The complaint is operational, but the demand is structural. The petition does not ask for a fee adjustment or a logistical fix. It asks for a clean administrative split.
Coparmex Riviera Maya joins the call
The president of Coparmex Riviera Maya publicly endorsed the separation, framing it as a necessary correction to a pricing structure that has cut into business activity across the destination.
"We believe Parque del Jaguar should be separated from the Tulum Archaeological Zone. The price has increased significantly, and that has affected many operators, artisans, and businesses throughout Tulum."
The business leader confirmed that the chamber will bring the demand directly before the relevant authorities, with the stated goal of identifying mechanisms to restore tourism activity and reduce the economic strain on the municipality.
Sargassum and pricing as compounding pressures
The Coparmex president described the park's effect as a second blow stacked on top of the economic pressure already created by sargassum along the coast. He identified the increase in access costs as the central driver behind the recent drop in visitor flow.
Businesses and merchants, he said, have absorbed a significant decline in tourist arrivals, a situation that hits revenue and operations across multiple economic sectors at once.
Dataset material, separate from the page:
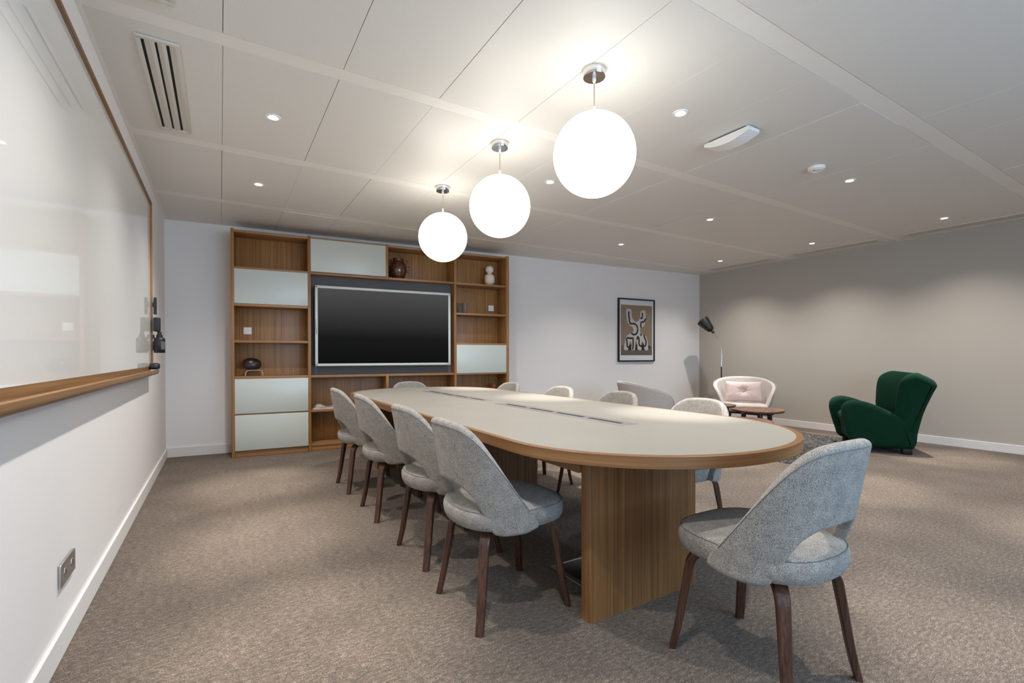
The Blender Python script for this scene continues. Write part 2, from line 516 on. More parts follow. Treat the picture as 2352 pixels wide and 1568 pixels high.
# ------------------------------------------------------------------ shelving unit
SO = (0.1122, 6.2271, 0)
def shelving():
    t = thing('shelving_unit', 'tall oak wall shelving unit with pale grey-green flap doors around a charcoal screen niche', 'shelves', SO, TH)
    D, T = 0.385, 0.030
    Z = {'top': 2.585, 'a': 2.158, 'b': 1.738, 'c': 1.320, 'd': 0.907, 'e': 0.488, 'f': 0.076}
    def part(name, b, mat, bev=0.0015):
        return boxobj(name, b, M[mat], t, bev)
    for n, s0, s1 in (('side_panel', -0.012, 0.020), ('divider', 0.790, 0.821), ('divider', 2.645, 2.677), ('side_panel', 3.444, 3.484)):
        part(n, (s0, s1, -0.004, D, 0, 2.600), 'wood_v')
    part('divider', (1.716, 1.748, -0.003, 0.30, Z['a'] - 0.016, 2.592), 'wood_v')
    part('divider', (1.716, 1.748, -0.003, 0.30, 0.078, Z['d'] + 0.016), 'wood_v')
    h = 0.014
    def shelf(s0, s1, z, y0=0.004, y1=0.30, hh=h):
        part('shelf', (s0, s1, y0, y1, z - hh, z + hh), 'wood_x')
    L, Mid, Rt = (0.020, 0.790), (0.821, 2.645), (2.677, 3.444)
    for z in ('a', 'b', 'c', 'd', 'e'): shelf(*L, Z[z] + 0.002, 0.012 if z == 'e' else 0.004)
    for z in ('a', 'b', 'c', 'd'): shelf(*Rt, Z[z])
    shelf(*Rt, Z['e'])
    for s in (L, (0.821, 1.716), (1.748, 2.645), Rt):
        part('top_panel', (s[0], s[1], 0.002, 0.30, 2.562, 2.588), 'wood_x')
        part('bottom_shelf', (s[0], s[1], 0.010, 0.30, Z['f'] - 0.014, Z['f'] + 0.014), 'wood_x')
        part('plinth', (s[0], s[1], 0.018, 0.04, 0, Z['f'] - 0.014), 'wood_x')
    for s in ((0.821, 1.716), (1.748, 2.645)):
        shelf(s[0], s[1], Z['a']); shelf(s[0], s[1], Z['d'])
    shelf(0.821, 1.716, Z['e']); shelf(1.748, 2.645, Z['e'])
    # backs
    for s0, s1, z0, z1 in ((L[0], L[1], 0.06, 2.58), (Rt[0], Rt[1], 0.06, 2.58), (Mid[0], Mid[1], 0.06, 0.9), (Mid[0], Mid[1], 2.16, 2.58)):
        part('back_panel', (s0, s1, 0.30, 0.318, z0, z1), 'wood_v')
    part('backboard', (0.821, 2.645, 0.135, 0.155, Z['d'] + 0.014, Z['a'] - 0.014), 'dark_panel', 0.0)
    # flap doors
    for s0, s1, z0, z1 in ((0.0215, 0.7885, 1.756, 2.148), (0.0215, 0.7885, 0.497, 0.894), (0.0215, 0.7885, 0.076, 0.481),
                           (0.8225, 1.7145, 2.176, 2.570), (2.679, 3.4425, 0.914, 1.308)):
        part('door', (s0, s1, -0.002, 0.016, z0, z1), 'glass_door', 0.0015)
    return t
shelving()

def in_shelf(s, d, z):
    c, sn = math.cos(TH), math.sin(TH)
    return (SO[0] + s * c - d * sn, SO[1] + s * sn + d * c, z)

def screen():
    t = thing('wall_screen', 'large black wall screen in a white frame at the middle of the shelving unit', 'screen', in_shelf(0, 0, 0), TH)
    s0, s1, z0, z1 = 0.869, 2.592, 1.031, 2.013
    w = 0.031
    bm = bmesh.new()
    y0, y1 = 0.0, 0.075
    box(bm, s0, s1, y0, y1, z1 - w, z1, 0.004); box(bm, s0, s1, y0, y1, z0, z0 + w, 0.004)
    box(bm, s0, s0 + w, y0, y1, z0 + 0.001, z1 - 0.001, 0.004); box(bm, s1 - w, s1, y0, y1, z0 + 0.001, z1 - 0.001, 0.004)
    obj('bezel', bm, M['bezel'], t)
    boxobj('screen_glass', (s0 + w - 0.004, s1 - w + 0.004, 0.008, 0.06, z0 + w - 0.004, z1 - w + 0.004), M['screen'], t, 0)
    boxobj('rear_housing', (s0 + 0.15, s1 - 0.15, 0.06, 0.1345, z0 + 0.15, z1 - 0.15), M['black_plastic'], t, 0.004)
    bm = bmesh.new()
    tube(bm, [(s0 + 0.004, -0.004, 1.60), (s0 + 0.006, -0.008, 1.52), (s0 + 0.012, -0.008, 1.45), (s0 + 0.015, -0.005, 1.42)], [0.003, 0.0045, 0.0045, 0.003], 8)
    obj('stylus', bm, M['steel'], t)
    for z in (1.63, 1.60, 1.53, 1.50): boxobj('button', (s1 - 0.02, s1 - 0.012, -0.002, 0.002, z, z + 0.016), M['steel'], t, 0)
    bm = bmesh.new()
    for k in range(5): box(bm, s1 - 0.075 + k * 0.009, s1 - 0.069 + k * 0.009, -0.0012, 0.002, z0 + 0.011, z0 + 0.018)
    obj('maker_mark', bm, M['grey_label'], t)
screen()

def socket(name, loc, rotz, label, w=0.085, hh=0.085, mat='white_plastic', double=False, group=None):
    """wall plate facing local -y"""
    t = thing(name, label, 'socket', loc, rotz, group)
    bm = bmesh.new(); box(bm, -w / 2, w / 2, -0.012, 0, -hh / 2, hh / 2, 0.004, 3)
    obj('plate', bm, M[mat], t)
    for cx in ((-w / 4, w / 4) if double else (0,)):
        bm = bmesh.new()
        r = 0.019
        lathe(bm, [(0, 0.0126), (r * 0.9, 0.0126), (r, 0.0134), (r, 0.012)], 28)
        bmesh.ops.rotate(bm, verts=bm.verts, cent=(0, 0, 0), matrix=Matrix.Rotation(PI / 2, 3, 'X'))
        for v in bm.verts: v.co.x += cx
        obj('insert', bm, M['white_plastic'] if not double else M['steel'], t)
        bm = bmesh.new()
        for px, pz in ((-0.0095, -0.002), (0.0095, -0.002), (0, 0.010)):
            b2 = bmesh.new()
            lathe(b2, [(0, 0.0142), (0.0028, 0.0142), (0.0028, 0.012)], 10)
            bmesh.ops.rotate(b2, verts=b2.verts, cent=(0, 0, 0), matrix=Matrix.Rotation(PI / 2, 3, 'X'))
            for v in b2.verts: v.co += Vector((cx + px, 0, pz))
            me = bpy.data.meshes.new('tmp'); b2.to_mesh(me); b2.free(); bm.from_mesh(me); bpy.data.meshes.remove(me)
        obj('pin_holes', bm, M['black_plastic'], t)
    return t
socket('wall_socket', in_shelf(0.140, 0.3005, 1.456), TH, 'white single wall socket on the back of the shelf bay above the dark shell ornament')
socket('wall_socket', in_shelf(3.332, 0.3005, 1.865), TH, 'white single wall socket on the back of the shelf bay beside the drinking glasses')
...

Who is behind the citizen initiative
The Change.org petition is being promoted by groups that have historically depended on the flow of visitors toward the Mayan city. Among them are artisans, merchants, transport operators, tourism workers, and small businesses located along the routes that traditionally led to the ruins.
These groups describe themselves as voices that have been left out of the decisions shaping the area. They argue that years of participation in Tulum's tourism economy have not translated into a seat at the table when the operational rules of the destination were redrawn.
Questions over Grupo Mundo Maya
The petition explicitly questions the role of Grupo Mundo Maya, the entity overseeing the administration of the tourism area. The organizers contend that the decisions made under its management do not reflect the input of those who built the economic ecosystem around the site over decades.
That criticism touches a nerve that has been present in Quintana Roo since federal infrastructure projects redefined how flagship destinations are run. The dispute is not only about prices or logistics. It is about who gets to decide what tourism in Tulum looks like.
The accountability question
The organizers stop short of naming individuals, but the document frames the situation as a failure of consultation. By demanding administrative separation, the signatories are also demanding a more visible chain of responsibility for what happens inside the park and at its access points.
Economic concerns from local workers
The promoters of the citizen petition link their demand to a broader pattern of complaints involving access restrictions, higher costs, reduced mobility, and a drop in economic activity near the park and the beaches of the Tulum National Park.
For artisans selling handmade goods, for guides offering tours, and for transport workers who once moved a steady stream of visitors toward the entrances, the impact is described as immediate and measurable. Fewer tourists reaching the historic surroundings of the ruins, the organizers say, means fewer customers reaching the small businesses that line the approach.
The petition frames the situation as a threat to a local economy that grew around the archaeological zone long before the park was conceived.
Coparmex Riviera Maya has announced it will formally present the demand to the relevant authorities, while the Change.org petition continues to collect signatures. No formal statement from Grupo Mundo Maya or from federal tourism authorities has addressed the demands so far.
Local observers expect the pressure to grow as the high tourism season approaches and the economic stakes for affected workers become harder to ignore. The convergence of organized business and citizen voices changes the political weight of the conversation.
The outcome will depend on whether the demand translates into a federal-level dialogue. For now, the alignment between Coparmex and the petition's organizers stands as the most coordinated public challenge yet to the model that governs one of the most recognizable destinations in the Mexican Caribbean.